Meno made it clear that many of the writers he admires, like Tobias Wolff and Aleksander Hemon, write in a realist style; it’s simply the lack of diversity that bothers him. “I get nervous when it’s all the same,” he said. “There are plenty of writers who I admire who work outside of those boundaries but few of them are published by big houses, and few of them are known in America. They’re certainly not being reviewed in the New York Times, and excerpts aren’t being placed in the New Yorker. And I also think there’s an aspect of age and generation. As new media comes into it, there’s going to be shift.”
The Great Perhaps, then, can be read as an attempt at complexity, both on an aesthetic level, with its many storytelling and formal devices, and on a thematic one, for its characters – the five Caspers – are trying to figure out this complicated, scary world without relying on dogma or easy answers. The novel, Meno said, is an attempt to answer the question: “How do you live in a world without having to rely on absolutes?” Of course, the novel never posits one simple solution; that would defeat the purpose of asking the question in the first place. Meno did say, however, that the historical sections of the book (which explore Jonathan Casper’s cowardly ancestors, as well as cowardly moments in American history), are meant to show that “questions of courage and fear aren’t limited to just our era. We seem to be motivated by fear a lot.” Could this be one reason for publishing’s refusal to reinvent? What are they afraid of?
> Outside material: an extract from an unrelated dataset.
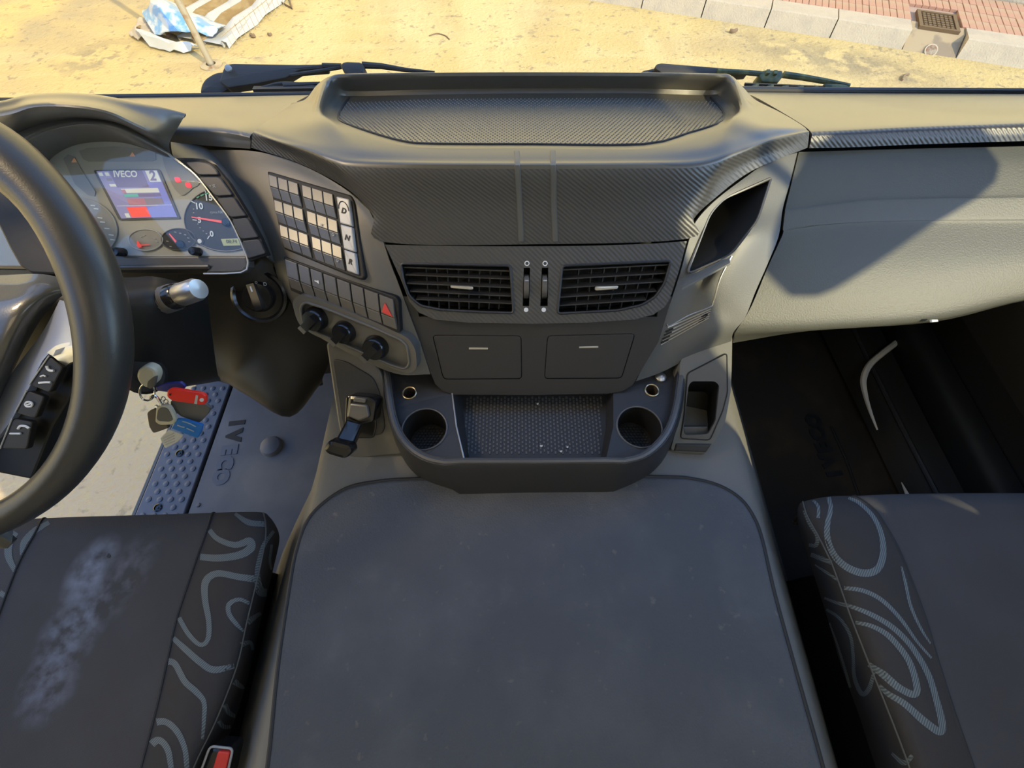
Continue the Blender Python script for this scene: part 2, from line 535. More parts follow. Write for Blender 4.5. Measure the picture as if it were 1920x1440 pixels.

Joe Meno seems more than willing to try new things in his work, to stretch his expectations of what he can do as a writer, and what a book can be. “When my first book came out, I was 22, I was working at a head shop. I couldn’t believe someone was going to pay me and put my name on the book! That was the extent of my ambitions. Now of course [I] want my work to be seen as worthwhile, to be taken seriously.” Referring to his most recent short story collection, Demon in the Spring, with its inside jacket made from beautiful firecracker paper, and a different artist illustrating each story, he said, “The book doesn’t have to be just one thing. And increasingly we’ll have to find other ways of approaching what a book is. There’s room for artfulness… What’s terrifying is that you know every time you’re starting over, but that’s also what’s really rewarding. And why you keep doing it.”
I enjoyed talking with Meno; even when discussing the flaws of the publishing world, he never lost that tone of hopefulness, that excitement for the alternatives. He seems to bring this desire for change and inventiveness to everything, even his teaching at Columbia College, where the writing classes are “process-oriented,” meaning the students meet for over four hours to write, read published work, and exchange positive feedback. (This sounded amazing!) As with everything else, in the classroom, Meno values diversity and inventiveness. What can we learn from one another if we’ve all read the same books? “The basic premise of storytelling is trying to make a connection with people who are different from you,” Meno said.
That night, after Meno’s well-attended reading (he shared the stage with local writers Jim Ruland and Margaret Wappler), a few of us went for drinks at The Dresden. As Meno sipped his Blood & Sand (The Dresden’s signature cocktail), legendary lounge singers Marty and Elayne serenaded him in honor of his new novel. “Perhaps, perhaps, perhaps…,” Elayne crooned. We all felt hopeful.